In a closely watched meeting ending 5 November 2025, the Monetary Policy Committee at the Bank of England voted 5-4 to keep the bank rate at 4 %, with four members advocating a 0.25 percentage point cut to 3.75 %.The bank judged that CPI inflation has already peaked and that underlying disinflation is progressing, supported by softer pay growth and services-price inflation.
Background Context
The UK economy has been under inflationary pressure, and the BoE’s challenge has been balancing inflation control with growth. With inflation showing signs of peaking and labour slack building up, the decision to pause rather than cut reflects caution about whether a sustained downward path is established. The decision comes in the context of global monetary normalisation and FX-market sensitivity to interest-rate differentials.

Why This News Matters
For forex markets, this decision is significant. Holding the rate steady suggests the pound (GBP) may gain relative to currencies where central banks are easing. Traders in pairs like GBP/USD will monitor further guidance for clues of future cuts. For investors in interest-rates or FX hedges, the “not yet cutting” stance means yields and expectations may adjust.

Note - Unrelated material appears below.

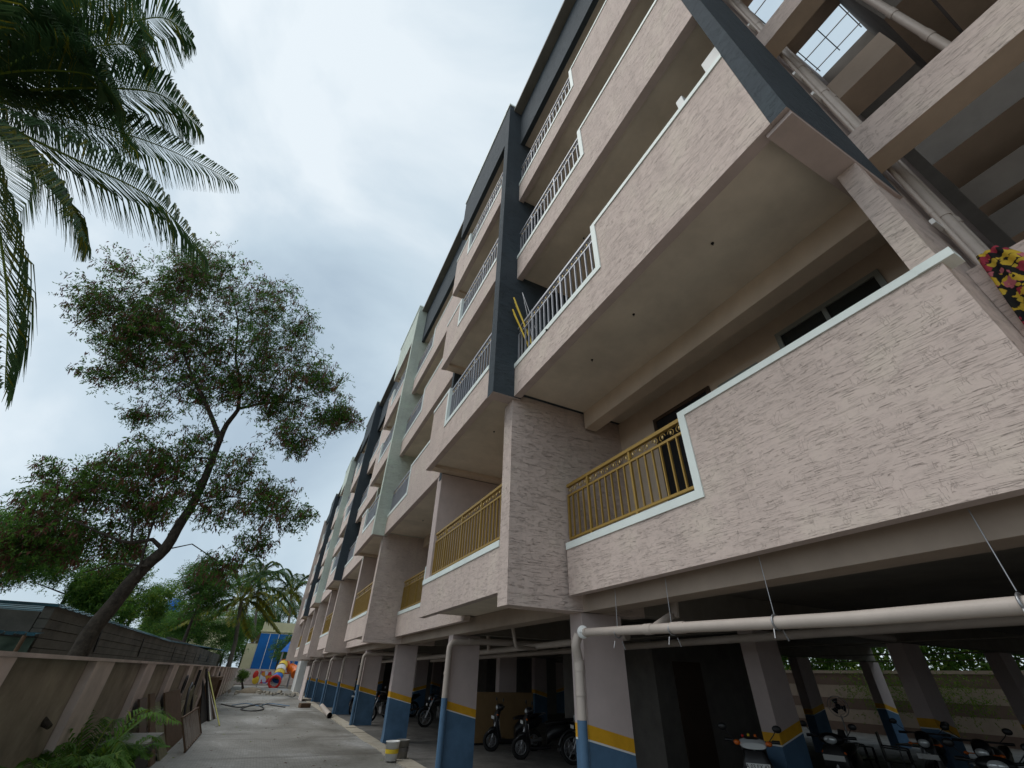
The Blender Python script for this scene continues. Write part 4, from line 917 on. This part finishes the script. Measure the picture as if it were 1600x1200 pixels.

Also, the BoE communication that inflation is judged to have peaked but that policy will still be gradual suggests less impetus for aggressive rate moves—but also keeps the market guessing. From a macro-economic perspective, this decision signals the BoE’s view that risk lies in inflation persistence or growth weakening rather than an immediate need to ease.
Our Expert Take
From a market-editor viewpoint: The BoE’s narrow 5-4 split underscores the uncertainty in the UK economy. While inflation may have peaked, the committee’s reluctance to cut implies that disinflation is not yet firmly entrenched. Forex traders should remain alert to surprises: a more dovish tone or signals of a cut could weaken the pound, while hawkish comments would bolster it.
Moreover, the decision suggests a key pivot point: if UK economic data (for example wage growth, services inflation, GDP) weakens, markets may price in cuts, which could drive GBP lower. On the flip side, if inflation re-accelerates, the BoE may maintain or even raise the rate, which would support GBP and perhaps weigh on UK equities. In terms of hedging: FX-strategies that assume a one-way move in GBP may be risky—nuanced positioning is required.
Given the global backdrop of other central banks (e.g., the Federal Reserve) signaling gradual ease while waiting for inflation to moderate, the BoE’s stance could offer an opportunity: cross-currency markets (like GBP/JPY or GBP/NZD) may react strongly to divergences in policy. In short: traders should monitor upcoming UK inflation and labour data, the BoE’s minutes, and any macro surprises.